Tomorrow is the 107th anniversary of the Armenian Genocide, but justice has not still been restored. The rights of murdered and mutilated men, women and elderly, orphaned children, of Armenians forcibly displaced from their homes, and of people who have been subjected to inhuman, degrading treatment and punishment due to their ethnicity and religion have not been restored. Many of them died, carrying all those brutal scenes in front of their eyes, they died missing their relatives and homeland, expecting that at least future generations would witness the restoration of justice.

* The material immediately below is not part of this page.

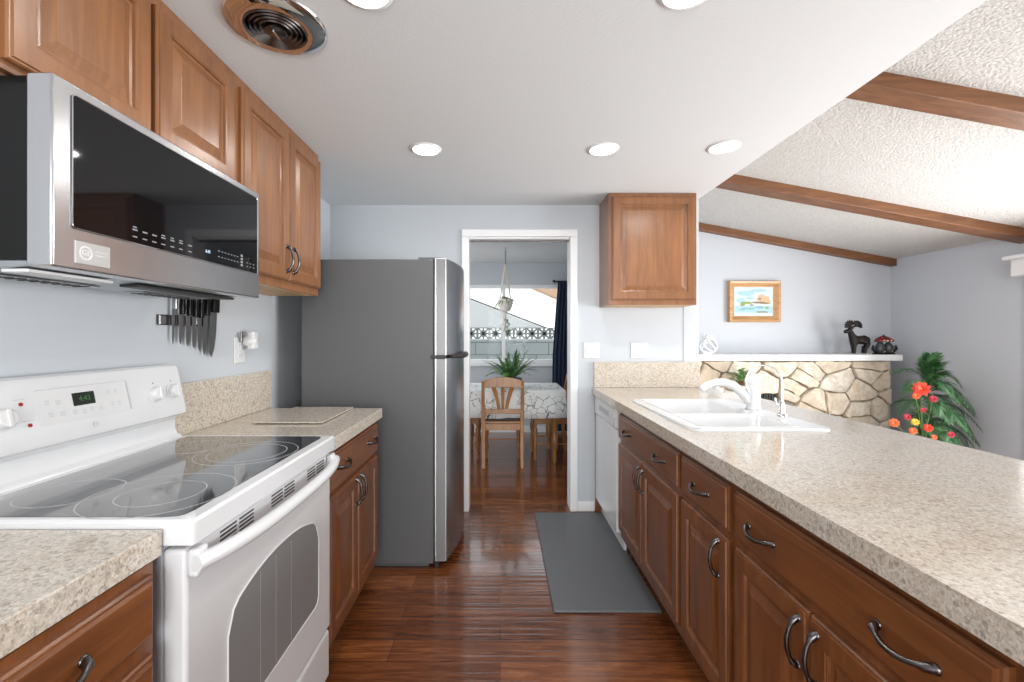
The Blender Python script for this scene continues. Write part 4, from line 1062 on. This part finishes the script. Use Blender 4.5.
# small stone ledge with a plant
MB().prism([(0, 0), (.24, 0), (.20, .10), (.04, .10)], (2.13, SFY-.03, .80), (1, 0, 0), (0, -1.6, 0), (0, 0, 1), .045).build('stone_ledge', M['stone'], fp_t, .006)
sp_ = thing('small_potted_plant', 'small leafy green plant in a pale bowl before the stonework behind the faucet', 'potted plant', (2.25, SFY-.125, .846))
px_, py_ = 2.245, SFY-.125
MB().lathe([(.030, 0), (.045, .006), (.062, .035), (.058, .035), (.05, .03)], (px_, py_, .8465), 'z', 20).build('bowl', M['terra'], sp_, smooth=50)
m = MB()
for k in range(200):
    a = random.uniform(0, 2*PI); r = random.uniform(.0, .10); p = V3(px_+r*math.cos(a), py_+r*.7*math.sin(a), .875+random.uniform(0, .13)*(1-r*5))
    leaf(m, p, V3(math.cos(a)*1, math.sin(a), random.uniform(.1, 1.2)), V3(0, 0, 1), random.uniform(.03, .048), .022, .15)
m.build('foliage', M['leaf3'], sp_)
# picture
pc = thing('framed_picture', 'small seaside watercolour in a light wood frame on the living room wall', 'picture', (2.565, 4.50, 1.65))
x0, x1, z0, z1 = 2.305, 2.825, 1.440, 1.856; yb = YLB-.001
m = MB()
for (a, b) in (((x0, z1), (x1, z1)), ((x1, z1), (x1, z0)), ((x1, z0), (x0, z0)), ((x0, z0), (x0, z1))):
    pass
fw = .062
L = []
for ins, d in ((0, 0), (0, .045), (.006, .052), (.024, .048), (fw-.006, .022), (fw, .020), (fw, .0)):
    L.append([V3(a, yb-d, b) for a, b in ((x0+ins, z0+ins), (x1-ins, z0+ins), (x1-ins, z1-ins), (x0+ins, z1-ins))])
m.rings(L, False, False, True); m.build('frame', M['frame_wood'], pc)
cv = MB().box((x0+fw, yb-.016, z0+fw), (x1-fw, yb-.004, z1-fw)).build('canvas', M['paint_pale'], pc)
MB().tube([(2.50, yb-.006, 1.845), (2.565, yb-.004, 1.862), (2.63, yb-.006, 1.845)], .0015, 5).build('hanging_wire', M['pewter'], pc)
def blob(pts, m_, d=.0006): 
    MB().prism(pts, (x0+fw, yb-.016, z0+fw), (1, 0, 0), (0, 0, 1), (0, -1, 0), d).build('brush_patch', M[m_], cv)
CW, CH_ = x1-x0-2*fw, z1-z0-2*fw
R_ = random.Random(5)
def spot(cx, cz, rx, rz, m_, d):
    blob([((cx+rx*math.cos(a)*R_.uniform(.65, 1.1))*CW, (cz+rz*math.sin(a)*R_.uniform(.65, 1.1))*CH_) for a in [2*PI*k/11 for k in range(11)]], m_, d)
blob([(.01, .12*CH_*1), (CW*.99, .10*CH_), (CW*.99, .34*CH_), (.01, .36*CH_)], 'paint_sky', .0006)
spot(.30, .78, .24, .10, 'paint_sky', .0007); spot(.62, .88, .24, .06, 'paint_sky', .0008); spot(.18, .55, .14, .10, 'paint_sky', .0009); spot(.42, .62, .14, .05, 'paint_sky', .00075)
spot(.75, .60, .20, .15, 'paint_rock', .0010); spot(.70, .68, .10, .07, 'paint_rock', .0013); spot(.86, .50, .10, .07, 'paint_rock', .0014)
spot(.62, .47, .20, .035, 'paint_rock2', .0016); spot(.80, .44, .16, .025, 'paint_rock2', .0015); spot(.66, .60, .05, .04, 'paint_rock2', .0017)
spot(.32, .46, .16, .055, 'paint_green', .0018); spot(.22, .40, .07, .06, 'paint_green', .0019); spot(.45, .38, .06, .03, 'paint_rock2', .0020)
spot(.35, .26, .20, .04, 'paint_sea', .0012); spot(.66, .30, .14, .04, 'paint_sea', .0013); spot(.72, .14, .18, .03, 'paint_rock2', .0011); spot(.20, .22, .10, .03, 'paint_sea', .0011); spot(.84, .28, .06, .04, 'paint_green', .0021)
# ------------- mantel ornaments
MZ = 1.1252
kn = thing('knot_sculpture', 'white openwork knot ornament at the left end of the mantel', 'ornament', (1.985, 4.23, MZ))
m = MB(); cx, cz = 1.985, MZ+.088
for q in range(6):
    a0 = q*PI/6+.3; pts = []
    for k in range(40):
        a = 2*PI*k/40; rr_ = .078*(1+.10*math.sin(2*a+q)); 
        x_ = rr_*math.cos(a); z_ = rr_*math.sin(a)*.98; tilt_ = a0
        y_ = .045*math.sin(2*a+q)
        xr = x_*math.cos(tilt_)-y_*math.sin(tilt_)
        pts.append((cx+xr*1.0, 4.24+.5*(x_*math.sin(tilt_)+y_*math.cos(tilt_)), cz+z_))
    m.tube(pts, .0088, 6, closed=True)
for sx in (-1, 0, 1): m.tube([(cx+sx*.02, 4.24, cz+.05), (cx+sx*.045-.01, 4.24, cz+.085), (cx+sx*.02, 4.24, cz+.128)], [.009, .008, .002], 6)
m.tube([(cx-.04, 4.24, MZ+.007), (cx+.04, 4.24, MZ+.007)], .0075, 6)
m.build('knot', M['white_cast'], kn, smooth=60)
# deer
de = thing('deer_figurine', 'black carved deer figurine with leafy antlers standing on the mantel', 'figurine', (3.42, 4.24, MZ))
dx, dy = 3.405, 4.235
def skinned(name, verts, edges, radii, mtl, parent, lv=2):
    me = bpy.data.meshes.new(name); off = ORG[parent.name]
    me.from_pydata([Vector(v)-off for v in verts], edges, []); me.update()
    o = bpy.data.objects.new(name, me); C.objects.link(o); o.parent = parent; ORG[o.name] = off
    sm = o.modifiers.new('skin', 'SKIN'); sm.use_smooth_shade = True
    for i, r_ in enumerate(radii):
        me.skin_vertices[0].data[i].radius = (r_, r_); me.skin_vertices[0].data[i].use_root = (i == 0)
    ss = o.modifiers.new('smooth', 'SUBSURF'); ss.levels = lv; ss.render_levels = lv
    me.materials.append(mtl); return o
P = [(dx+.035, dy, MZ+.140), (dx-.035, dy, MZ+.138), (dx+.085, dy, MZ+.150),          # belly mid, chest, rump
     (dx-.060, dy, MZ+.175), (dx-.070, dy, MZ+.225), (dx-.105, dy, MZ+.222), (dx-.135, dy, MZ+.208),  # neck, head, muzzle
     (dx-.052, dy-.022, MZ+.09), (dx-.050, dy-.024, MZ+.045), (dx-.054, dy-.024, MZ+.006),
     (dx-.030, dy+.022, MZ+.09), (dx-.026, dy+.024, MZ+.045), (dx-.028, dy+.024, MZ+.006),
     (dx+.078, dy-.022, MZ+.10), (dx+.055, dy-.024, MZ+.05), (dx+.048, dy-.024, MZ+.006),
     (dx+.090, dy+.022, MZ+.10), (dx+.072, dy+.024, MZ+.05), (dx+.066, dy+.024, MZ+.006), (dx+.108, dy, MZ+.165)]
E = [(0, 1), (0, 2), (1, 3), (3, 4), (4, 5), (5, 6), (1, 7), (7, 8), (8, 9), (1, 10), (10, 11), (11, 12), (2, 13), (13, 14), (14, 15), (2, 16), (16, 17), (17, 18), (2, 19)]
R = [.038, .042, .038, .030, .026, .024, .013, .022, .015, .014, .022, .015, .014, .024, .015, .014, .024, .015, .014, .010]
skinned('body', P, E, R, M['dark_bronze'], de)
for sg in (-1, 1):
    m = MB()
    bx, bz = dx-.078, MZ+.24
    cxx = dx-.050+sg*.052; 
    m.tube([(bx, dy+sg*.012, bz), (bx+sg*.03+.01, dy+sg*.02, bz+.02), (cxx+.01, dy+sg*.02, bz+.035)], [.010, .010, .008], 7)
    for k in range(7):
        a = (-.2+k*.42) if sg > 0 else (PI+.2-k*.42)
        leaf(m, V3(cxx+.01, dy+sg*.02, bz+.03), V3(math.cos(a), .15*sg, math.sin(a)), V3(0, -1, 0), .062, .030, .05)
        m.tube([(cxx+.01, dy+sg*.02, bz+.03), (cxx+.01+.050*math.cos(a), dy+sg*.025, bz+.03+.050*math.sin(a))], [.010, .007], 5)
    m.build('antler', M['dark_bronze'], de)
for sg in (-1, 1): MB().tube([(dx-.075, dy+sg*.015, MZ+.236), (dx-.06, dy+sg*.03, MZ+.25)], [.008, .002], 6).build('ear', M['dark_bronze'], de)
# dark beaded ornament at the right end
og = thing('beaded_ornament', 'dark clustered ornament with red and cream dots at the right end of the mantel', 'ornament', (3.66, 4.24, MZ))
ox, oy = 3.655, 4.24
MB().lathe([(.10, 0), (.105, .006), (.09, .014)], (ox, oy, MZ), (V3(1, 0, 0), V3(0, .55, 0), V3(0, 0, 1)), 24).build('base', M['dark_bronze'], og, smooth=50)
for sx, hh in ((-.038, .125), (.040, .12)):
    b = MB().lathe([(.020, .012), (.034, .03), (.038, .06), (.032, .09), (.020, hh-.01), (.004, hh)], (ox+sx, oy-.005, MZ), 'z', 16).build('figure', M['dark_grey'], og, smooth=50)
    for k in range(7): MB().lathe([(.001, -.0055), (.0055, 0), (.001, .0055)], (ox+sx+random.uniform(-.022, .022), oy-.040, MZ+.03+k*.010), 'z', 6).build('bead', M['pewter'] if k else M['cream_bead'], b)
rf = MB().lathe([(.082, .118), (.086, .126), (.070, .150), (.040, .168), (.012, .178), (.003, .190)], (ox, oy, MZ), (V3(1, 0, 0), V3(0, .6, 0), V3(0, 0, 1)), 20).build('crown', M['dark_red'], og, smooth=50)
for k, (bx, bz) in enumerate(((-.062, .134), (-.030, .132), (-.006, .130), (.034, .130), (-.044, .156), (.018, .154), (.066, .134))):
    MB().lathe([(.001, -.009), (.0075, -.005), (.010, 0), (.0075, .005), (.001, .009)], (ox+bx, oy-.052+abs(bx)*.3, MZ+bz), 'z', 10).build('bead', M['cream_bead'] if k in (1, 2, 3) else M['petal_crimson'], rf, smooth=60)
for sx in (-1, 1):
    for k in range(3): MB().tube([(ox+sx*.07, oy, MZ+.012), (ox+sx*(.095+.012*k), oy-.01, MZ+.03+.012*k), (ox+sx*(.10+.004*k), oy-.01, MZ+.055+.015*k), (ox+sx*.082, oy-.01, MZ+.05+.012*k)], [.010, .009, .007, .003], 6).build('scroll', M['dark_bronze'], og)

# ================================================================== PALM AND FLOWERS
pm = thing('potted_palm', 'tall green palm with drooping fronds against the right living room wall', 'potted plant', (3.66, 3.78, 0))
qx, qy = 3.60, 3.78
MB().lathe([(.10, 0), (.12, .01), (.15, .22), (.16, .26), (.145, .26), (.135, .22)], (qx, qy, .0005), 'z', 26).build('pot', M['terra'], pm, smooth=50)
MB().lathe([(.135, .235), (.001, .24)], (qx, qy, 0), 'z', 20, False).build('soil', M['soil'], pm)
for k in range(4):
    a = k*1.7; MB().tube([(qx+.03*math.cos(a), qy+.03*math.sin(a), .23), (qx+.05*math.cos(a), qy+.05*math.sin(a), .6), (qx+.05*math.cos(a+.5), qy+.03*math.sin(a), .93-.08*k)], [.012, .009, .006], 7).build('trunk', M['stem'], pm, smooth=60)
spec = [  # az(deg), z, length, rise, droop
 (175, .93, .40, .75, .55), (200, .90, .36, .45, .60), (190, .76, .36, .50, .75), (250, .92, .30, 1.2, .55), (285, .93, .30, 1.25, .55), (230, .93, .30, 1.3, .5),
 (320, .90, .36, .9, .85), (265, .88, .34, .8, .85), (300, .82, .36, .6, .85), (345, .82, .42, .6, .95), (330, .72, .38, .4, .85), (240, .78, .32, .5, .8), (275, .72, .34, .4, .8),
 (210, .64, .30, .5, .7), (250, .60, .30, .4, .8), (305, .60, .34, .35, .8), (340, .62, .40, .45, .95), (270, .50, .30, .3, .6), (225, .50, .28, .4, .6), (20, .85, .28, .8, .7), (90, .8, .24, .8, .6), (130, .7, .3, .6, .6), (280, .97, .24, 1.35, .35), (255, .98, .22, 1.4, .3)]
spec += [(az+17, z-.05, L*.95, ri*.9, dr_) for az, z, L, ri, dr_ in spec[3:19]]
for az, z, L, ri, dr_ in spec:
    m = MB(); frond(m, V3(qx+.03, qy, z), math.radians(az), L*1.06, ri, dr_, 30, .115, .0072, .3); m.build('frond', M['leaf2'] if random.random() < .75 else M['leaf'], pm)
fl = thing('flower_arrangement', 'red, orange and yellow silk flowers standing before the palm', 'flowers', (3.42, 3.62, 0))
gx, gy = 3.43, 3.60
MB().lathe([(.07, 0), (.085, .01), (.10, .16), (.07, .28), (.075, .32), (.065, .32), (.06, .28)], (gx, gy, .0005), 'z', 24).build('vase', M['pot_grey'], fl, smooth=50)
def flower(p, r, mt, core='petal_yellow', face=V3(-.5, -.8, .3)):
    face = face.normalized(); e1 = face.cross(V3(0, 0, 1)).normalized(); e2 = e1.cross(face)
    st = MB().tube([(gx+random.uniform(-.02, .02), gy, .30), (gx*.5+p.x*.5, gy*.6+p.y*.4, (.3+p.z)*.55), tuple(p-face*.01)], .003, 5).build('stem', M['stem'], fl)
    m = MB()
    for ringn, (cnt, rr_, tl) in enumerate(((9, 1.0, .25), (8, .75, .6), (6, .5, 1.0))):
        for k in range(cnt):
            a = 2*PI*k/cnt+ringn*.35; d = (e1*math.cos(a)+e2*math.sin(a))+face*tl
            leaf(m, p+face*.004*ringn, d, face, r*rr_, r*.62, .1)
    o = m.build('flower_head', M[mt], fl)
    MB().lathe([(r*.16, 0), (r*.2, r*.08), (r*.05, r*.16)], p+face*r*.1, (e1, e2, face), 10).build('flower_centre', M[core], o)
flower(V3(3.311, 3.5, 0.883), 0.062, 'petal_red')
flower(V3(3.328, 3.56, 0.82), 0.03, 'petal_orange')
flower(V3(3.201, 3.5, 0.663), 0.028, 'petal_crimson')
flower(V3(3.099, 3.5, 0.616), 0.038, 'petal_orange')
flower(V3(3.245, 3.48, 0.627), 0.03, 'petal_yellow')
flower(V3(3.318, 3.45, 0.587), 0.034, 'petal_red')
flower(V3(3.174, 3.42, 0.57), 0.03, 'petal_orange')
flower(V3(3.547, 3.5, 0.525), 0.026, 'petal_crimson')
flower(V3(3.425, 3.52, 0.802), 0.03, 'petal_crimson')
flower(V3(3.327, 3.5, 0.718), 0.022, 'petal_crimson')
flower(V3(3.316, 3.4, 0.528), 0.022, 'petal_orange')
for k in range(40):
    m = MB(); a = random.uniform(0, 2*PI)
    leaf(m, V3(gx+random.uniform(-.09, .09), gy+random.uniform(-.05, .05), random.uniform(.34, .80)), V3(math.cos(a), math.sin(a), random.uniform(0, .8)), V3(0, 0, 1), .09, .035, .2)
    m.build('leaf', M['leaf'], fl)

The denial policy of indisputable events, which Turkey has been conducting for more than a century, continues to challenge the effective implementation of international law aimed at establishing universal norms for the condemnation, prevention and prosecution of crimes against humanity.
Efforts to establish and improve human rights, the rule of law, and universal international mechanisms for justice newly promoted after World War I continue to be overshadowed by this condemnable policy of Turkey.
Impunity creates and justifies new crimes.
Unfortunately, the dangers of genocidal policy based on ethnic and religious hatred has not disappeared for our people. The gravest and most recent evidence is the documented Azerbaijani-Turkish joint crimes against ethnic Armenians during the 2020 war. The state-sponsored propaganda of ethnic and religious hatred and the criminal acts are still carried out by Azerbaijani state against the Armenians of Artsakh, aiming to annihilate Artsakh from its native people, destroy the monuments and samples of the centuries-old Armenian culture, erase the Armenian traces, to make impossible the life of Armenians in their homeland.
Today we pay tribute to the memory of the innocent victims of the Armenian Genocide, reaffirming that condemnation of crime, punishment of the guilty, and restoration of justice can prevent future crimes.